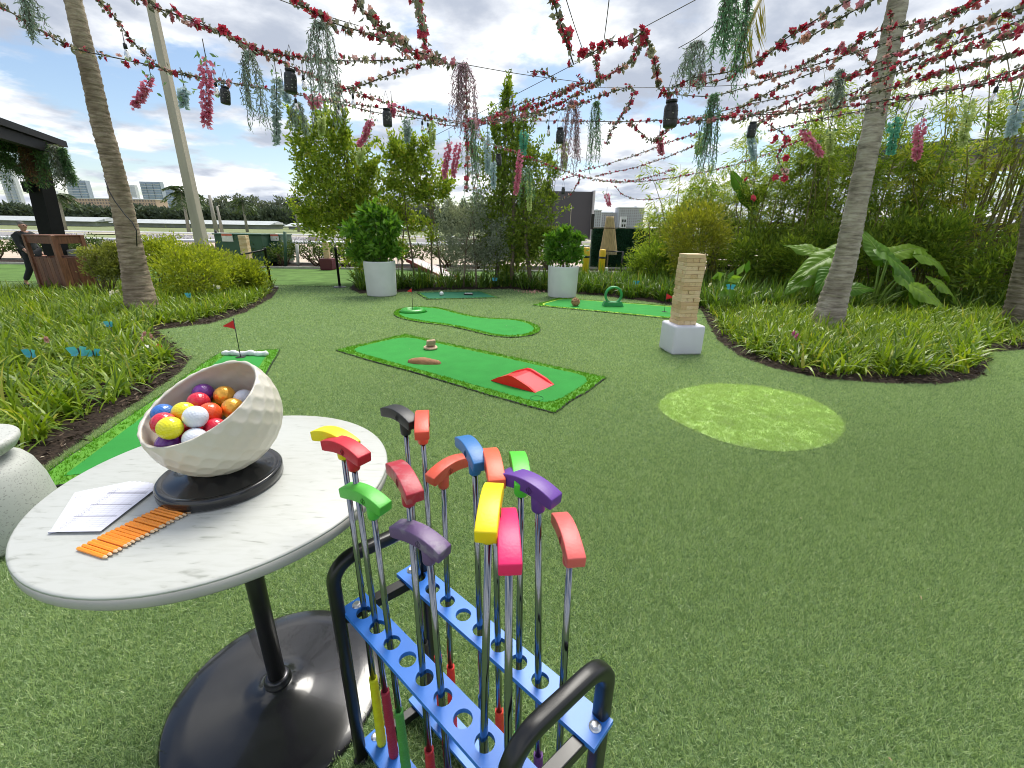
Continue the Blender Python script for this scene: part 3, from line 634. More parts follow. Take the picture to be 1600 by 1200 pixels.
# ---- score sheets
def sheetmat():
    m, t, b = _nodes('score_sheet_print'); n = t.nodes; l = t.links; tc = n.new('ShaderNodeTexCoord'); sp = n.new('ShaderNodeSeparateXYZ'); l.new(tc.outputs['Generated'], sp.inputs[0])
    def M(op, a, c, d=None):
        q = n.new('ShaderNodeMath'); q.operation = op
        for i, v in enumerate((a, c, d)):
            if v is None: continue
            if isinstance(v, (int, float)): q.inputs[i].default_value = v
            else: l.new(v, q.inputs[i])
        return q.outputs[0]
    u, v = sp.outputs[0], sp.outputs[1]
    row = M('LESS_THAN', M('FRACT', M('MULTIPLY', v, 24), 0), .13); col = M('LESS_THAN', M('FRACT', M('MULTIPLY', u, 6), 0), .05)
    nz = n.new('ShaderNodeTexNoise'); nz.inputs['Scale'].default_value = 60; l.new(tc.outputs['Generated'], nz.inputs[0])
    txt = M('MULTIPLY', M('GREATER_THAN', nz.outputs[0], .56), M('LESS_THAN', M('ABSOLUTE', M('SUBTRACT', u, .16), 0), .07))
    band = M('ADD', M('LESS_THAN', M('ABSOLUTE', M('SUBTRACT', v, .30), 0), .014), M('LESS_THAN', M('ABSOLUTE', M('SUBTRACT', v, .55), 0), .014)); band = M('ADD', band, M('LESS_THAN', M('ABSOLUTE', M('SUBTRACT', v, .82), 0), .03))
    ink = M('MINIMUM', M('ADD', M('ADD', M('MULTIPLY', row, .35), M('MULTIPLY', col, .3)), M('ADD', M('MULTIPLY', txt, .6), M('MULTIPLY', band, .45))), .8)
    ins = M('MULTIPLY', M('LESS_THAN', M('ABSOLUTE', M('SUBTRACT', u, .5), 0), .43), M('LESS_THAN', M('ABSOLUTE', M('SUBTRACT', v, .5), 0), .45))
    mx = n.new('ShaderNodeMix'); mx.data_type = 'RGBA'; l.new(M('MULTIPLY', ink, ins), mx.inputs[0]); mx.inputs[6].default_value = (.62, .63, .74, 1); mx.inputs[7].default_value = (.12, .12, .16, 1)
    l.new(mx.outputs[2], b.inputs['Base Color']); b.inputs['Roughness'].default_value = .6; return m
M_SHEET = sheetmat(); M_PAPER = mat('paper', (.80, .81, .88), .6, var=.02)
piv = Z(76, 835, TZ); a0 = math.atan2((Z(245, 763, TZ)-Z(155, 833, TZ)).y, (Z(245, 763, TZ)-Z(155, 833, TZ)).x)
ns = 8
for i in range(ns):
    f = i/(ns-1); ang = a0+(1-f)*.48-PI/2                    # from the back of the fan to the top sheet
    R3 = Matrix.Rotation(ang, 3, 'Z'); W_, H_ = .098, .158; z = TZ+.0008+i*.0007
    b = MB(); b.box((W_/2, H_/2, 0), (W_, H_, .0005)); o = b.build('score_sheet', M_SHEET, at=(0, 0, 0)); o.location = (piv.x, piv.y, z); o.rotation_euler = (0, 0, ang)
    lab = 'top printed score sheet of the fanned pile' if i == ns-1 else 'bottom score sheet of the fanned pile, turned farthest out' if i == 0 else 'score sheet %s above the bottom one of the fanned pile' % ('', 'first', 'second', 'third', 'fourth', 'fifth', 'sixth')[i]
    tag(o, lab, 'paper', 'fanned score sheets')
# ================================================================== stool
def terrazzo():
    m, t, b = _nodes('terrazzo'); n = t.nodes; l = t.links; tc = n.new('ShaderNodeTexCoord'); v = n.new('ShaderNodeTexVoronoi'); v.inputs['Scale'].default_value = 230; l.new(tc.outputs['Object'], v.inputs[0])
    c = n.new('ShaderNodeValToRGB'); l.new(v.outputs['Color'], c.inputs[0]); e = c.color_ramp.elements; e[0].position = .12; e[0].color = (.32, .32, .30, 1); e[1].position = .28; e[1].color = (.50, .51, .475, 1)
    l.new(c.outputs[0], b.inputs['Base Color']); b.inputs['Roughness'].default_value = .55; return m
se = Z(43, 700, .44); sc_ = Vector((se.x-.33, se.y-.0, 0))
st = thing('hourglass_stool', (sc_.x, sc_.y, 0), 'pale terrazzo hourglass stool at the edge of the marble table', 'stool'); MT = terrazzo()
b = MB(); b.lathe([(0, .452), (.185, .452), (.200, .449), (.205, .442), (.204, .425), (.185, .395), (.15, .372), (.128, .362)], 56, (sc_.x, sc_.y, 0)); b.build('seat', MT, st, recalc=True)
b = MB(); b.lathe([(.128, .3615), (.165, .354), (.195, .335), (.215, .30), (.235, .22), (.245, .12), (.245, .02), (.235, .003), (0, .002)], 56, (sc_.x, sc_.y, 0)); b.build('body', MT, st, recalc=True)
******
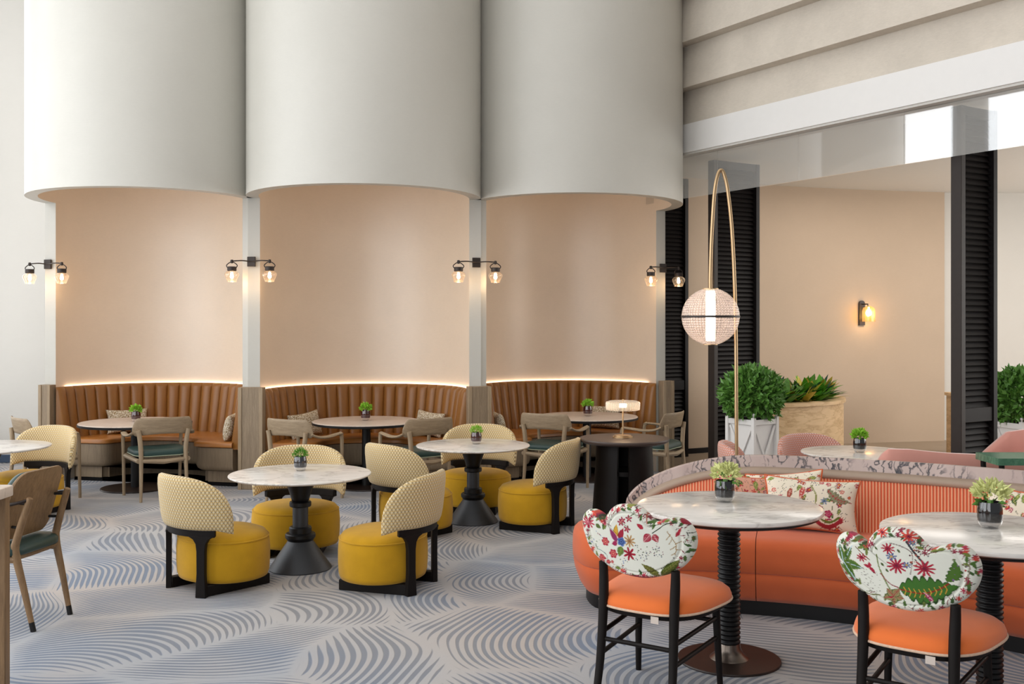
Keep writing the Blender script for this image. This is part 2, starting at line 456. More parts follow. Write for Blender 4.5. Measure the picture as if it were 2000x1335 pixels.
******
— WHAT NEEDS TO BE DONE —
Reply with nothing except the number of lines in the listing above that include the string "script".

— THE ANSWER —
2